Foreign students fill Florida skies, but communication, airspace woes grow
On any given day, the skies over South Florida are filled with student pilots from India, China and other foreign lands learning the rudiments of flight. Most hope to become professional pilots.
Their growing numbers have been a boon to the local economy as well as to flight schools that specialize in training foreign pilots. One of those, Dean International in Miami, has become so busy that it bought 32 extra training planes and hired 23 additional instructors. “They have a big economic impact on this area,” Robert Dean, the school’s owner, said of the foreign students. “Every single one of them goes out and buys a laptop. They spend money in restaurants and to occupy housing.”
Yet, the students, who now number in the hundreds each year, also have put a strain on South Florida’s airspace, which already is bustling with airline and corporate planes, authorities said.
They are a particular headache for air traffic controllers, who must communicate with a large number of inexperienced fliers who don’t always understand complex or rapid-fire instructions in American-accented English.
“You have to speak slower. You can’t condense transmissions,” said Jim Marinitti of the National Air Traffic Controllers Association in Miami. “They frequently ask controllers to repeat instructions.”
And, simply by virtue of the fact that they add to the congestion in the sky, other pilots must keep a sharper lookout. In December, a plane flown by a student pilot from India and another plane collided in the air, killing both pilots. The accident is still under investigation.
The students are sure to keep coming, and in ever greater numbers.
Because of furious growth in civil aviation in Asia, notably in India and China, combined with the decline of the U.S. dollar, the number of foreigners learning to fly in South Florida has exploded, with more than 500 arriving in the past year alone.
With students’ time here limited, they undertake a demanding training regimen, as South Florida’s year-round good weather allows them to take accelerated courses. Most will pay more than $30,000 to earn their commercial licenses and obtain the skills to fly in poor visibility conditions and in larger planes.
Then comes the reward. After their training is done, aviation analysts say, the graduates are virtually certain of landing a high-paying job because many Asian airlines and corporations are buying hundreds of new planes and need pilots.
According to aviation authorities in India, that country has fewer than 3,000 pilots now — yet will need more than 15,000 during the next two decades. The current shortage is so severe that Air India last year turned to the Indian Air Force to supply it with experienced pilots. Other airlines were forced to hire foreigners.
Pan Am International Flight Academy at Miami International Airport is currently training about 200 students from India. After arriving with no flying experience, they learn to handle jet simulators within six months.
Judi Blas, an academy spokeswoman, said one reason so many students come to South Florida is India lacks flight schools.

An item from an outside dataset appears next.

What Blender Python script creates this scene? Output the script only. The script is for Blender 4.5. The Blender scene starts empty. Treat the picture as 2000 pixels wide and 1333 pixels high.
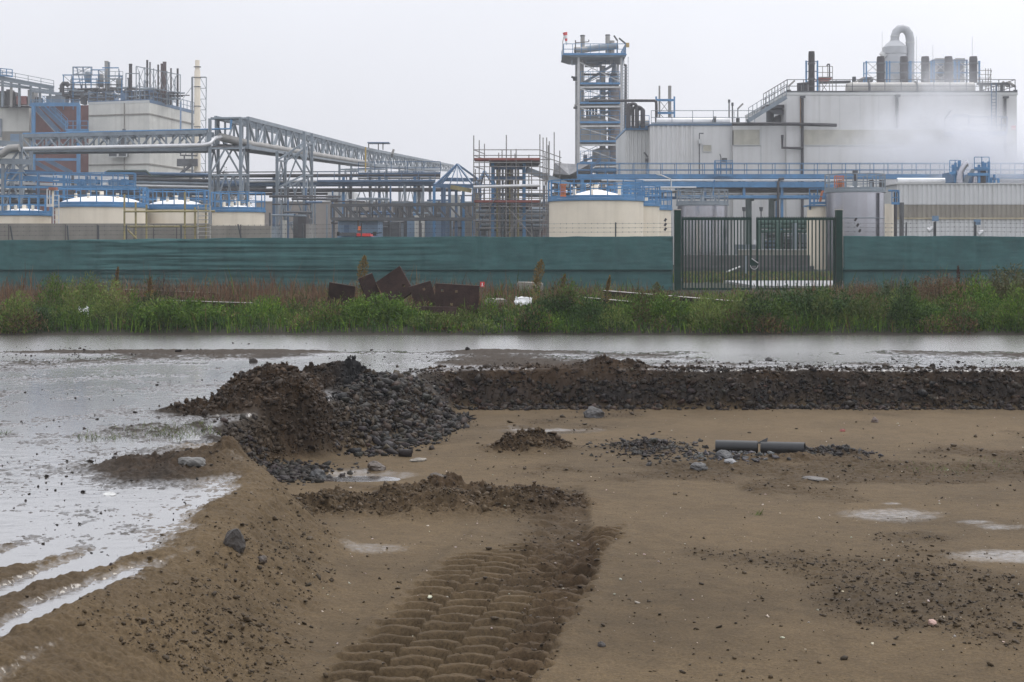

Kemper Aviation flight school, based in Lantana, markets directly in India and has a section on its Web site geared to appeal to Indian students. As a result, it has become one of the most popular flight schools in South Florida for Indian students.
Two of Kemper’s Indian students died in recent flight accidents.
According to the National Transportation Safety Board, the investigations into both accidents are still in the preliminary phase.
Before foreigners can enroll in a U.S. flight school, they must obtain a visa, generally allowing them a two- to five-year visit, and they must speak English fluently. When the Indian flight students leave South Florida, they generally have amassed 275 hours of flying time, Dean said. That is enough to get them hired to fly jetliners in India, though the airlines then require additional training.
Sharad Mangal, of Delhi, is one of the many Indian students who now fly through South Florida skies, yearning to work for an airline.
“I just want to fly,” said Mangal, 21, who is taking lessons in a two-seat, single-engine Cessna 152 at Pelican Airways.